Dengan demikian, kita menggelar jumpa pers bukan karena ingin mengatakan bahwa kami juga ikut bersuara seperti “tetangga di sebelah rumah” yang sudah lebih dahulu bersuara, atau sebagai wujud rasa solider dengan “tetangga rumah” tetapi merupakan bagian integral dari karya pengembalaan umat di Tanah Papua.
Apabila para pastor Katolik dalam ketaatan (loyalitas) yang total dengan pemimpinya (uskup dan pemimpin ordo/kongregasi) sebagai konsekuensi atas janji Imamat saat ditahbiskan, terus bergendengan tangan - berjalan bersama umatnya dan bersama masyarakat umum yang majemuk ini untuk melaksanakan karya agung Keadilan, Perdamaian dan Keutuhan ciptaan serta karya penegakkan HAM di Tanah Papua, maka itu berarti, mereka telah menjadikan karya agung ini sebagai sebuah Ibadah yang sejati.

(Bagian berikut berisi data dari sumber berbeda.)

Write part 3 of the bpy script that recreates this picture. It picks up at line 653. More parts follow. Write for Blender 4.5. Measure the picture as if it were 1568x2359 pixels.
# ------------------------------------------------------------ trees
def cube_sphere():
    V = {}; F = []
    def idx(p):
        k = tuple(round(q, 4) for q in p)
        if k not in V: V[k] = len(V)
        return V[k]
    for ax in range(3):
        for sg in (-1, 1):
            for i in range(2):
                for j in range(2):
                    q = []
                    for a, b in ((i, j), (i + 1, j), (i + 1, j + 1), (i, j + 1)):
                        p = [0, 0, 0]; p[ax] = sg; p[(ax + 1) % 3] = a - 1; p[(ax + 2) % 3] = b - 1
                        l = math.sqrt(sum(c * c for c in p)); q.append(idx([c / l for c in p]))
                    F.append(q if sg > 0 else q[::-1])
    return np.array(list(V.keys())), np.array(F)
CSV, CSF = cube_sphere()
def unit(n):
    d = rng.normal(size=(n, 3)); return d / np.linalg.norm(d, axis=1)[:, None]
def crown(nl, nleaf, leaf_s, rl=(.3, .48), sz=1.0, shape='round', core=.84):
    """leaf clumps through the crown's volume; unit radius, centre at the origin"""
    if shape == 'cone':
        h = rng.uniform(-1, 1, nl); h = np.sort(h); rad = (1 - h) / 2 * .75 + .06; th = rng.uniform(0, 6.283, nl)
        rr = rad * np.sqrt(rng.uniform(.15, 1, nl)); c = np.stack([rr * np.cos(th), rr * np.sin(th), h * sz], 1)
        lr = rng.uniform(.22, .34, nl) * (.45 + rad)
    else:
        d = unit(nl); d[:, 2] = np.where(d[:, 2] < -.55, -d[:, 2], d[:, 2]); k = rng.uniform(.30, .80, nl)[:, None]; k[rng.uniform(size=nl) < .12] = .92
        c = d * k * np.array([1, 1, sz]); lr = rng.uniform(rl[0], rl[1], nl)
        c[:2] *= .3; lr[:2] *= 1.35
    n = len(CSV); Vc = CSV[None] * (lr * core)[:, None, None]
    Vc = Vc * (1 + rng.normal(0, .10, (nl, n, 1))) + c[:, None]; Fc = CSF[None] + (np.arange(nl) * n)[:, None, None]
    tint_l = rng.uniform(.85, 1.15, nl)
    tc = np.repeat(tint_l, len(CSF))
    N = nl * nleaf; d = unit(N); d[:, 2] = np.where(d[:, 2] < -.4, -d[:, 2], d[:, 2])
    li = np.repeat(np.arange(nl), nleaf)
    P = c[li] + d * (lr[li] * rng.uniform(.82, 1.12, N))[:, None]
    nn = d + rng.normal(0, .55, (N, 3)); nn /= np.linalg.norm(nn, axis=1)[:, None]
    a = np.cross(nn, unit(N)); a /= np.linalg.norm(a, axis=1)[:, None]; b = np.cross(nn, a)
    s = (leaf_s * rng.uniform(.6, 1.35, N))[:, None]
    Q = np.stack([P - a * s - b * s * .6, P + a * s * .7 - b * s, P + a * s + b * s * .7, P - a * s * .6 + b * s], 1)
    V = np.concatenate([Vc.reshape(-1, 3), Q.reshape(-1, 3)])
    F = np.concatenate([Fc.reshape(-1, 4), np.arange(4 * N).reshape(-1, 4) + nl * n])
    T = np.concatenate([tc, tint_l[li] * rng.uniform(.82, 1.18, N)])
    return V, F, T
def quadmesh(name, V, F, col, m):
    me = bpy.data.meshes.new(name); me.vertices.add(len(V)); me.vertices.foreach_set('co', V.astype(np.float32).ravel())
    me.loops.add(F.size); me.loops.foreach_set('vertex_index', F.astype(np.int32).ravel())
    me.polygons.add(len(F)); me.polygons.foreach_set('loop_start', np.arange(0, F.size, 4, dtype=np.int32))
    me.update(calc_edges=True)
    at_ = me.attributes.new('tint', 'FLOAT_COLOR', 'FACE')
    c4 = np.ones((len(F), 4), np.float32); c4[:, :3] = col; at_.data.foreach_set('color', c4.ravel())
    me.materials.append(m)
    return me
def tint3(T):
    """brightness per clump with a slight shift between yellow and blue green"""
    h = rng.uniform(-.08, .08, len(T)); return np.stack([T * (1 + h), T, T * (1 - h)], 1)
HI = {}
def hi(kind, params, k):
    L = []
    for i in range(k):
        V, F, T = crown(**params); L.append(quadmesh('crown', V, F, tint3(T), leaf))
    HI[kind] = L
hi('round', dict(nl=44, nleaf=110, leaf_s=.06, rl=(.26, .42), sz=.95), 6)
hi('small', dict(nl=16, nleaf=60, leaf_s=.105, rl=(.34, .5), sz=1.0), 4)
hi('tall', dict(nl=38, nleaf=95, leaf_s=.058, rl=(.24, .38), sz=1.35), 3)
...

Akhirnya, selama Tuhan masih memberikan nafas kehidupan kapada kita, maka selama itu juga kita terus bekerja dalam “diam yang aktif”. Selagi kita masih hidup, kita tidak butuh diakui dan dipuji serta dipuja sebagai pejuang keadilan dan perdamaian Tanah Papua. Nanti, setelah kita mati- terbaring kaku di dalam liang lahat, barulah orang menyadari dan mengakui bahwa, ternyata kita telah bekerja untuk keadilan dan perdamaian Tanah Papua, seperti yang telah disampaikan para Pastor dalam Seruan Moralnya:
”Kami merindukan seorang gembala yang berada di tempat yang paling depan untuk bertindak menyelamatkan Umat Tuhan, seperti yang telah ditunjukkan oleh almahrum Uskup Herman M. Munninghoff, OFM danalmarhum Uskup John Philip Saklil, Pr.Mereka telah mengangkat realitas penderitaan hidup umat Tuhan di Tanah Papua ini. Tetapi kini, rasanya seakan-akan semangat perjuangan mereka hilang terkubur bersama jasad mereka yang kaku di dalam liang lahat. Di manakah suara para Pemimpin kami saat ini untuk menyikapi tragedi kemanusiaan di Bumi Cenderawasih ini? Selama kita hidup, kita tidak perlu “mencari panggung”. Nanti setelah mati, barulah mereka yang hidup menggelar jumpa pers di atas panggung! Berkaryalah di dalam Diam yang Aktif.
Gloria Dei vivens homo – Kemuliaan Allah adalah purnanya hidup manusia! (St.Ireneus).